John Day officials say they’re willing to turn over 100% of the city’s property tax revenues — roughly $300,000 a year — to the county for each of the next three years to help fund law enforcement services.

But they want something in return: an equal amount of money each year from the county road fund to build city streets to wrap new housing around.

Green delivered the city’s proposal at the Oct. 13 Grant County Court meeting in fiery and sometimes confrontational testimony.

It did not go over well.

Green said the county and the city of John Day are in tight financial straits due to a declining population and declining tax base.

“We’ve not done anything to stop that at the county level,” Green said.

Green said the city could not, in good conscience, give up all of its property tax receipts for public safety without an equivalent return in road funds that allows the city to address what it sees as the core problem: a declining population base.

County Judge Scott Myers asked Green if he had a detailed, written proposal. Green answered that he could draw up what he just told the court, but he did not want to have a lawyer put something together the court would end up not approving.

Myers responded that he would not sign anything that had not gone through the county’s legal counsel. Green told Myers that what the city and the county wrote down would be what he just said. Myers again insisted he would need a detailed written agreement to take to the county’s legal counsel.

Raising his voice, Green asked, “Do you understand what I just said?”

Myers told Green he could leave the room.

At that point, Commissioner Sam Palmer stepped in and said he would like to have the city’s proposal in writing. Green agreed and left the meeting.

Looking ahead

In an interview with the newspaper, Green admitted the episode “was not my finest hour.” But he also defended his proposal, saying it’s in the best interests of both governments.

He pointed to the most recent census numbers, which showed Grant County had lost 212 residents over the last decade — the only county in the state that is shrinking instead of growing. That’s a problem, he said, because local governments get most of their funding based directly or indirectly on their population, either through property taxes or other mechanisms such as state revenue sharing.
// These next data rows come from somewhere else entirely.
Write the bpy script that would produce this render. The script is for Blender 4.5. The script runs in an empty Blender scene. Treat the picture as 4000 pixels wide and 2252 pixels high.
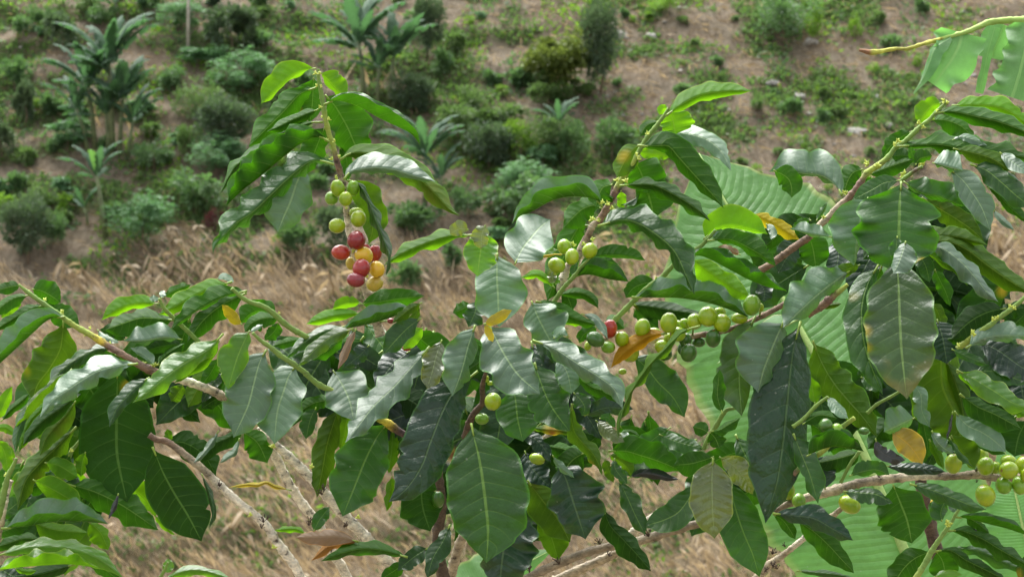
import bpy, math, random
import numpy as np
from mathutils import Vector, Matrix

random.seed(7)
rng = np.random.default_rng(7)
S = bpy.context.scene
COL = S.collection

# ------------------------------------------------------------------ camera
HFOV = math.radians(26.0)
PITCH = math.radians(-3.0)
CAM = Vector((0.0, 0.0, 1.6))
FWD = Vector((0, math.cos(PITCH), math.sin(PITCH)))
UPV = Vector((0, -math.sin(PITCH), math.cos(PITCH)))
TANH = math.tan(HFOV / 2)
cam_d = bpy.data.cameras.new('camera')
cam = bpy.data.objects.new('camera', cam_d)
COL.objects.link(cam)
cam.location = CAM
cam.rotation_euler = (math.radians(90) + PITCH, 0, 0)
cam_d.sensor_width = 36
cam_d.angle = HFOV
cam_d.clip_start = 0.05
cam_d.clip_end = 1500
cam_d.dof.use_dof = True
cam_d.dof.focus_distance = 2.55
cam_d.dof.aperture_fstop = 20
S.camera = cam

# ------------------------------------------------------------------ sky, sun, exposure
SUN_EL, SUN_AZ = math.radians(62), math.radians(-25)   # azimuth measured from +Y towards +X
w = bpy.data.worlds.new('World')
S.world = w
w.use_nodes = True
nt = w.node_tree
bg = nt.nodes['Background']
sky = nt.nodes.new('ShaderNodeTexSky')
sky.sky_type = 'NISHITA'
sky.sun_disc = False
sky.sun_elevation = SUN_EL
sky.sun_rotation = SUN_AZ
sky.dust_density = 4.0
sky.air_density = 1.0
hs = nt.nodes.new('ShaderNodeHueSaturation')
hs.inputs['Saturation'].default_value = 0.16          # high overcast: the blue is veiled
nt.links.new(sky.outputs[0], hs.inputs['Color'])
nt.links.new(hs.outputs[0], bg.inputs['Color'])
bg.inputs['Strength'].default_value = 0.12
sd = bpy.data.lights.new('sun', 'SUN')
sd.energy = 2.1
sd.angle = math.radians(50)
sd.color = (1.0, 0.97, 0.92)
so = bpy.data.objects.new('sun', sd)
COL.objects.link(so)
sdir = Vector((math.sin(SUN_AZ) * math.cos(SUN_EL), math.cos(SUN_AZ) * math.cos(SUN_EL), math.sin(SUN_EL)))
so.rotation_euler = sdir.to_track_quat('Z', 'Y').to_euler()
so.location = (0, 0, 30)
S.view_settings.view_transform = 'Standard'
S.view_settings.look = 'None'
S.view_settings.gamma = 1
S.view_settings.use_curve_mapping = False
S.view_settings.exposure = 1.68
S.cycles.max_bounces = 8
S.cycles.transparent_max_bounces = 4

# ------------------------------------------------------------------ helpers
CROPS = {'F': (0, 0, 4000), 'X': (0, 0, 2575), 'A': (800, 200, 1000), 'B': (800, 700, 1000), 'C': (1700, 300, 1000),
         'D': (1700, 800, 1000), 'E': (1700, 1200, 1000), 'G': (1700, 1689, 1000), 'H': (2500, 700, 1000),
         'I': (2500, 1200, 1000), 'J': (2500, 1689, 1000), 'K': (3000, 300, 1000), 'M': (3000, 800, 1000),
         'N': (3000, 1200, 1000), 'P': (3000, 1689, 1000), 'Q': (0, 1000, 1000), 'R': (0, 1689, 1000),
         'S': (800, 1200, 1000), 'T': (800, 1689, 1000), 'Z1': (2350, 450, 650), 'Z2': (3350, 560, 650),
         'Z3': (2050, 1550, 650), 'Z4': (3350, 1480, 650), 'Z5': (0, 1400, 650), 'Y': (3300, 0, 700),
         'O': (0, 0, 1000), 'V': (0, 500, 1000), 'W': (1000, 0, 1000), 'U0': (1700, 0, 1000), 'U1': (2600, 0, 1000), 'U2': (1500, 400, 1000)}
D0 = 2.6                      # metres from the camera to the coffee trees
FPX = 2000 / TANH             # focal length in the photograph's pixels


def nat(crop, x, y):
    ox, oy, wd = CROPS[crop]
    k = wd / 2575.0
    return ox + x * k, oy + y * k


def kscale(crop):
    return CROPS[crop][2] / 2575.0


def ray(px, py):
    x = (px - 2000) / FPX
    y = -(py - 1126) / FPX
    return Vector((x, 0, 0)) + FWD + UPV * y


def at(px, py, d):
    return CAM + ray(px, py) * d


FW = np.array(FWD); UW = np.array(UPV); CW = np.array(CAM)


def at_np(px, py, d):
    x = (px - 2000) / FPX
    y = -(py - 1126) / FPX
    r = np.stack([x, np.zeros_like(x), np.zeros_like(x)], -1) + FW + UW * y[..., None]
    return CW + r * d[..., None]


def tag(o, label=None, cat=None, group=None, kind=None):
    if label: o['label'] = label
    if cat: o['category'] = cat
    if group: o['group'] = group
    if kind: o['kind'] = kind
    return o


WLOC = {}


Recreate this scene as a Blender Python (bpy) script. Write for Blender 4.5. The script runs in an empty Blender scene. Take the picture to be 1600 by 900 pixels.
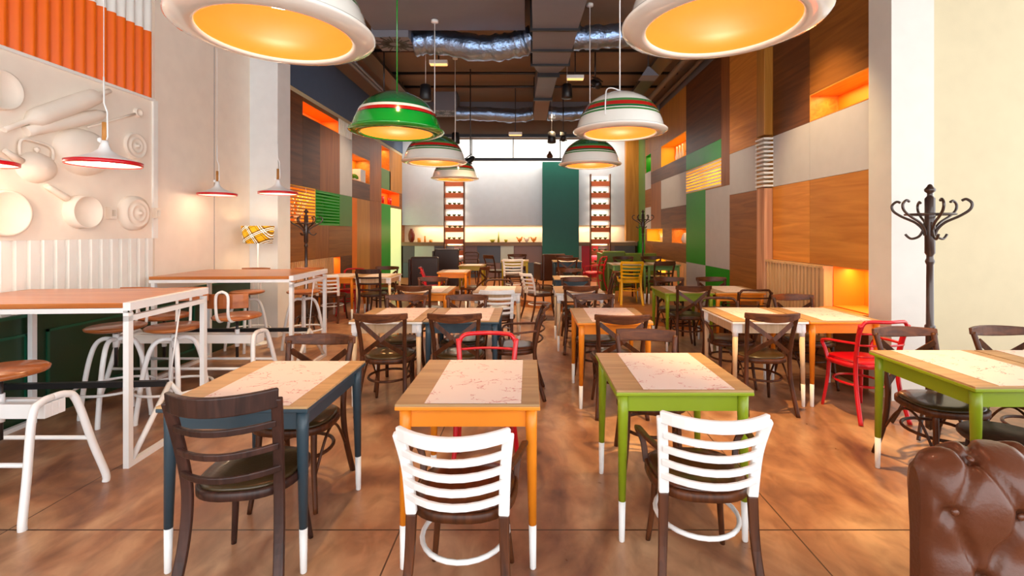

“John Day’s reversing that,” he said. “We grew last year for the first time in 30 years.”

The key to rebuilding Grant County’s economy, Green argued, is investing in new housing and other initiatives such as the John Day Innovation Gateway. He said the county has a significant surplus in its road fund that could help jumpstart that growth by making street improvements in John Day, spurring residential and commercial development that would broaden the tax base for the whole county over the long term.

“It doesn’t cost either agency a dime to do the fund exchange,” Green said. “Whether you care for me as an individual doesn’t really matter — it’s what is being offered and is it in the best interests of the public.”

Grant County Commissioner Sam Palmer characterized Green’s proposal as an “ultimatum.”

He acknowledged that the county has between $55 million and $60 million in the road fund but said he’s skeptical about the idea of using any of that money to fund projects for the city of John Day.

“Nick Green wants in that fund. He’s been trying to get in that fund for two or three years,” Palmer said.

“I’m always willing to sit and listen and talk and work on solutions, but some are easier than others, and this has been pretty contentious.”

Still, Palmer added, when it comes to public safety, the stakes are too high to let personality conflicts get in the way of good policy.

“It’s our citizenry that suffers when governments can’t get along,” he said.

“We’ll get through it,” he predicted. “We’ll make it happen and keep our citizens safe.”

For his part, Sheriff McKinley said he’s hopeful some sort of solution can be reached soon, although he’s not sure what that might look like. In the meantime, he said, his department will do everything it can to fill the void left by the shutdown of the John Day Police Department.

“I am committed to providing law enforcement to the best of our ability,” he said. “I will let the (county) court and the city determine how that will look, because they’re the ones that provide the financial ability for us to do our jobs.”